With this in mind, I'd like to post a far-from-comprehensive guide to surviving the Internet, with respect to comments and social media posts. The suitcase incident went crazy, and I survived the ensuing debate (read: shitstorm) by keeping the ideas below in mind.


It might not feel like it, but a contrary opinion is not a personal attack. When someone disagrees with you, don't take it to heart. It's a golden opportunity to test your idea/belief in the marketplace of ideas. You have a rare opportunity to show someone why you believe your idea to be true, and the privilege of having your thoughts probed for weaknesses and inconsistencies.

Hitler was Little-Endian.
(tip: Avoid Godwin's law)
If your position comes away looking like Swiss cheese, be grateful that you have an opportunity to revise and strengthen your ideas. An argument is the civilised exchange of ideas that help both parties inch towards truth.

Of course, I'm using the academic./philosophical sense of argument. Arguments filled with shouting and broken crockery -- the type of arguments we grow up knowing -- have no winners. The person who shouts loudest and last feels like they won, but they really haven't convinced their opponent of their position; nobody is closer to discovering the truth. If you failed to convince somebody of your point, repeating it with the full blow of your lungs won't bridge the chasm.

I'm not going to go into specifics of how to have a constructive argument, though I wish I was qualified to do so. But if you'd like to learn more about it a good place to start is to learn about logic: inductive and deductive reasoning, and fallacies.

Everything  is debatable
I was informed last week "Scripture is not debatable! End of Story!" Of course, everything is debatable -- especially musty tomes -- but I suspect their reluctance was more born of fear than respect for a Holy book.  If a subject is not up for debate, then you need to take a deep look into yourself to discover where the reluctance stems from. In this particular case I think the consequences of a revealing argument could damage the arguer's social and family life, and they'd rather shield themselves from being persuaded to an opinion that could isolate them from their religious clique.

Don't restrict yourself to questioning other people's motives, question your own motives too.

There are good and bad reasons for believing. The scripture case above is a bad reason for a truth-seeker, but seems perfectly reasonable to the individual involved because the personal cost of upheaval is great. In this case, willful ignorance has been leveraged to maintain a social norm. "Keep 'em angry, keep 'em stupid," is also effective at stifling an individual's ability to think clearly, participate in debate and inch closer towards truth. Conditioning someone to be incensed at the mere suggestion of debating an idea is an effective shield against contrary thought. Dogma, tradition and authority are bad reasons for deriving a belief.

Which leads nicely to: pick your fights. You can tell early on if a productive and mutually beneficial exchange is possible. Angry taunts and "end of story" attitudes are good indicators of when to expend your energies elsewhere.

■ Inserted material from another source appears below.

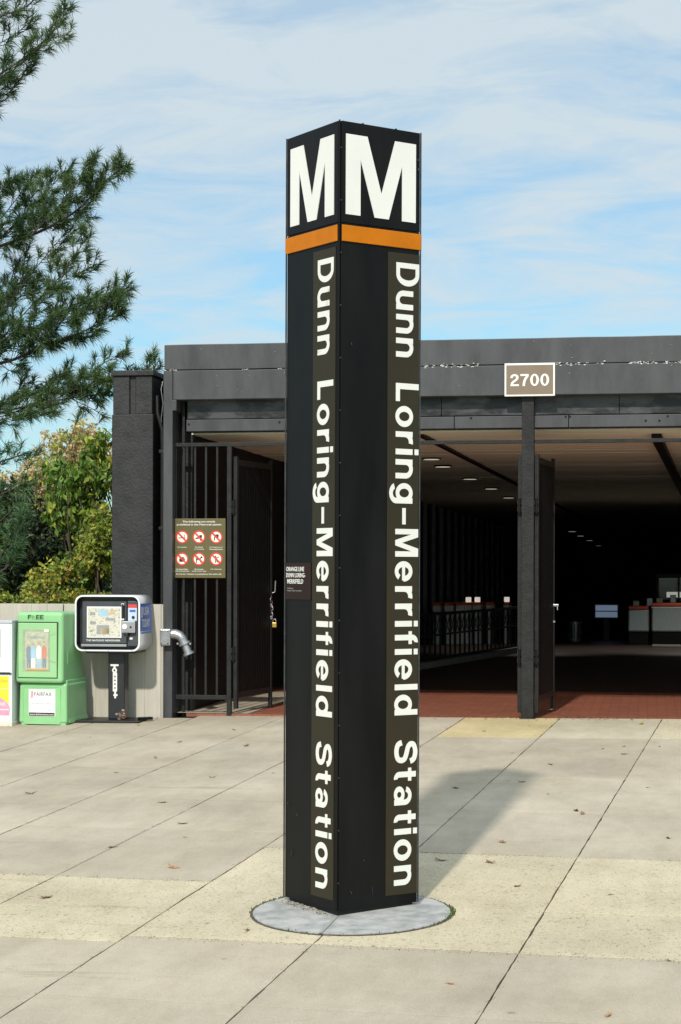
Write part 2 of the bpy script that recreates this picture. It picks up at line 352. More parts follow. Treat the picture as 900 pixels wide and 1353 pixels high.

Always be civil! If you can keep yourself in the upper three segments of Graham's hierarchy of disagreement (pictured above) you are doing well; no productive debate, or truth, can be dredged up from below. Ignoring the haters and name callers goes a long way towards making your time online more productive. Trolls will drag you down to their level then beat you with experience.

You can't please all of the people all of the time. So don't bother trying!

Finally, hold your beliefs lightly.

These things are easier said than done. But with a bit of luck, we might just survive the Internet.